The film follows Madame Souza, the grandmother of a young orphan boy named Champion. He becomes fascinated by bicycles and Madame Souza becomes his dictatorial trainer. Champion eventually makes it to the Tour de France. During the race, Champion is kidnapped and Madame Souza, along with her dog Bruno, must go to Belleville, a distinctly Manhattan-esque city across the ocean, in order to find him.

While in Belleville, she meets the Triplets of Belleville, an aging trio of frog-eating, found-object-playing singers who were famous decades ago. They help Madame Souza find her son, who has been abducted by the French mafia for surprising reasons, and the movie is truly a testament to her dedication as a parent.

With very little dialogue, the animation becomes the central focus of the film. The images have a distinctly European flair and the style of the entire movie is really unlike any other.

The movement of the characters and the exaggerated shapes of their bodies, such as the cyclists with enormous calves and the bad guys literally shaped like blocks, gives the movie an entirely different feel. The animation is also darker, grittier and in some cases more grotesque than the Disney or Pixar gloss that American viewers are used to.

The film visually pokes fun at a variety of cultural stereotypes. Paris is portrayed as an expanding metropolis so big that it has expanded to the point that it has swallowed up its rural suburbs, while Belleville is painted as an overwhelming, gaudy city. The citizens of Belleville are obese and the French in the film actually eat frogs.

Once viewers become accustomed to this different animation style, it becomes addictive, particularly because it allows the story to be effectively told without words. While speaking is nearly absent from “The Triplets of Belleville,” the emotive animation and music allows the characters to express genuine emotion without dialogue.

The music in “The Triplets of Belleville,” which is an eclectic jazz sound that uses found objects like bike wheels and vacuum cleaners, emerges as one of the best aspects of the film. The music is distinctly French, but the film manages to add enough to the songs to make its own distinct sound.

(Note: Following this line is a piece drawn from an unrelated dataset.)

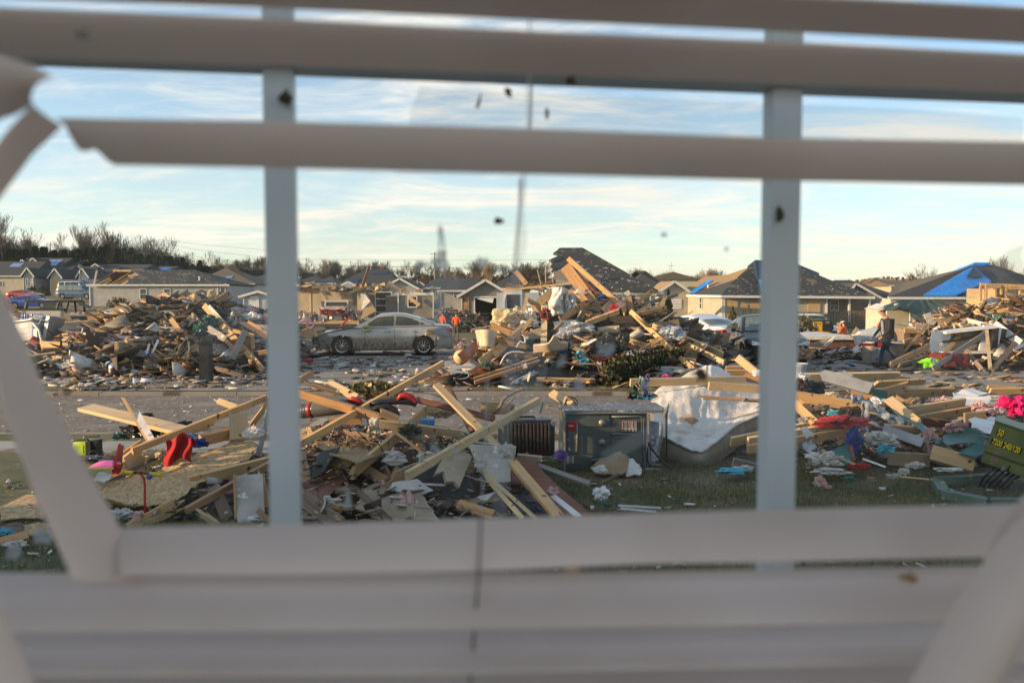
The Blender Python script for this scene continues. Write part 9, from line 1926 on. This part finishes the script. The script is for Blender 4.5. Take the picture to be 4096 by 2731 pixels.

Sound, musical or not, is present throughout the entire film. For example, Madame Souza’s every step is marked by her clunky orthopedic shoe, Champion perpetually pedals his bike and each one of the triplets is constantly tapping out a rhythm on something.

It is rare to find a foreign film sans subtitles, but “The Triplets of Belleville” makes effective use of alternate means of communication.

With its blend of jazzy rhythms and an unusual percussion section, the extremely catchy featured song “Belleville Rendez-Vous” is undeniably one of the highlights of the movie. It deservedly received an Oscar nomination for “Best Song” in 2004 and is nearly impossible to get out of your head for days after the film is over.

Writer and director Sylvain Chomet, who also write “Belleville Rendez-Vous,” clearly had a distinct vision for “The Triplets of Belleville,” and the movie refuses to cave into the common ideals that viewers would normally expect from an animated film.

It is a celebration of European style, whether through the use of innovative music or the love and tenacity of a woman for her child. “The Triplets of Belleville” is truly unique and quite unlike any other movie – particularly among modern day animated features – out today and is a must-see for any fan of European cinema, animated or not.